First of all, we have no case, that I know of, of a prophecy successfully anticipating events a mere century or two in advances. Yet the AA, TPTWP, Three heads of the dragons, STMTW etc. are prophecies that are far more distant than that, some of them well over a millennia! It’s a completely different order of magnitude. Again, we have a best case confirmed scenario of fifteen years, so should we take at face value predictions made, in some case, thousands of years ago?!




And if these prophets indeed had accurate visions thousands of years ago, how would contemporary westerosians even know for certain what that prediction was?

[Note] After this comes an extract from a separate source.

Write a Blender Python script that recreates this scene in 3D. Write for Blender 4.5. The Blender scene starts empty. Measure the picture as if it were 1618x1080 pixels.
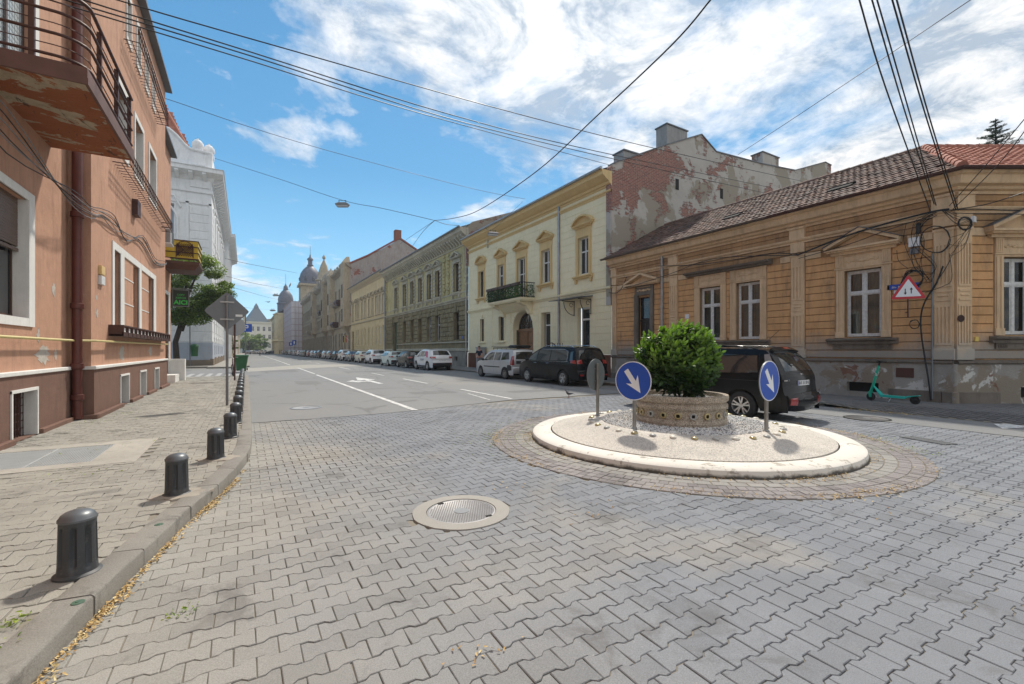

First of all, these prophecies are so old we don’t even seem to know who the original authors were! Makes it rather hard to collect the teachings of a particular prophet and do proper scholarly work. Also, what percentage of the texts written even survived? Martin knows it’s a problem; in TWoIaF, the maester writing the section on Valyria mentions he is using a reputed historian as his basis but notes that the citadel is missing about 25 scrolls of his definitive account. And Valyria fell less than 400 years ago! Just how complete do you think are the records concerning these millennia old prophecies?




Also, do you have any idea how hard it is for a text to survive intact through the millenias? It’s almost impossible for the original paper to survive so these things are copied and recopied. Here is a thing you should know about that: mistakes are made during the copying process and then carried into the next copy. Add in the translation mistakes. Did you know that if you collect all the surviving ancient bibles, arbitrarily set one as the original and compare it to the others, there are more differences between these bibles than there are letters in the entire book! Most of these are minor but sometime they entirely change the meaning of the sentence, as in the case where some ancient bible has a line where Jesus died with the grace of god and others that he died apart from god. And that’s not accounting for the fact that some people sometime added entire passage that suited their ideological needs while copying. For example, the classic passage of Jesus and the adulterer ('Let he who has never sinned cast the first stone') is found in none of the most ancient bibles and is therefore probably not by the original author. It is likely a later addition by some monk who thought it was a great story that needed to be included. It clearly caught on because it got copied and copied and eventually set in stone when printing was invented.



On top of these issues it seems some of these prophecies would originate from before writing came to Westeros (stuff relating to the Last Hero for sure) and therefore any text detailing them would just be thousands of years old recording of oral stories that were then already thousands of years removed from their source! How accurate do you think they’ll be?




In conclusion; we have no example of a seers effectively seeing more than 15 years in the future. And if we believe that some super seers saw thousands of years in the future, bypassing making some useful predictions a mere century in the future (that’s for losers), why would we assume that these predictions where transmitted to contemporary Westeros accurately?





So even if the gist of the prophecies turned out real (A messiah is coming! Eh. That's what all religions say!), trusting the details and trying to act on them strikes me as silly.